Измученный прошлыми обвинениями в эстрадности, поэт никогда не приходил на концерты или вечеринки с гитарой. Он требовал уважения к стихам. Гитару всегда находили «в кустах». Хозяева подносили инструмент — и поэт пел.
В жизни он был незаметен, не носил крикливых одежд, как певчая птица, которая не имеет яркого окраса. Он весь принадлежал своей ноте, тому «чуть-чуть», загадочная простота его песен являла загадочную простоту его натуры. И в этом он был подлинным российским интеллигентом, камертоном чести, нравственности в наше безнравственное время, но главное, я повторяю, это было то «чуть-чуть», та нота поэзии, которая, как известно, выше нравственности.
Он не был так называемым «властителем дум». Этих властителей хватает без него. «Он управлял теченьем мыслей, и только потому — страной». Властители мыслей стремятся во властные структуры.
Помнится, как-то я ехал в Ленинград от журнала «Знамя», в купе со мной был А. Ю. Кривицкий — яркий, блестящий, лицом походивший на рака, острослов, автор великой легенды о 28 героях-панфиловцах. Однажды автомобиль сановного Сафронова отъезжал от дома творчества. Стоя на крыльце, заикаясь, Кривицкий крикнул: «Т-толя, т-ты что, едешь государством управлять?» — «Это в каком смысле?» — с трудом повернув шею, спросил Сафронов. «В каком Ленин сказал — каждая кухарка может управлять государством».

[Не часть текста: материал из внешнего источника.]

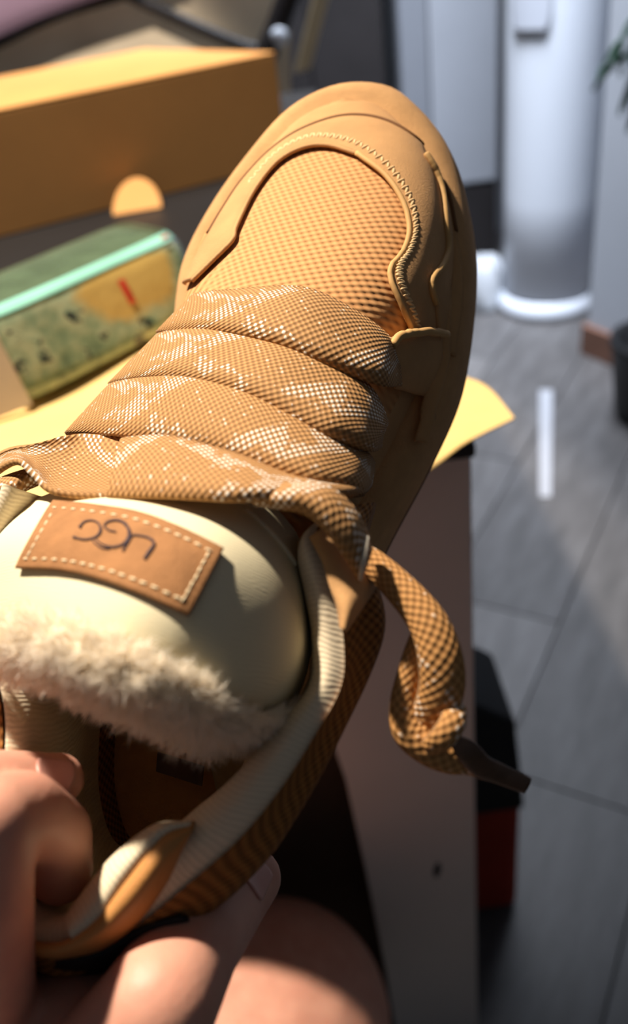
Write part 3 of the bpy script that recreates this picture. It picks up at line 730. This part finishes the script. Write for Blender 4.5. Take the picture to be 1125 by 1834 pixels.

Так вот Кривицкий предложил: «Пойдем в гости к соседу, у него французский коньяк».
Мощный сосед в шелковой тенниске набряк за своим столиком. Это был влиятельнейший деятель под маской военного журналиста. Попотчевав гостей, он с ленцой в растяжечку так спросил: «Ну вот вы, так сказать, властитель дум сегодняшней молодежи, куда зовете, что мыслите о нашей действительности?»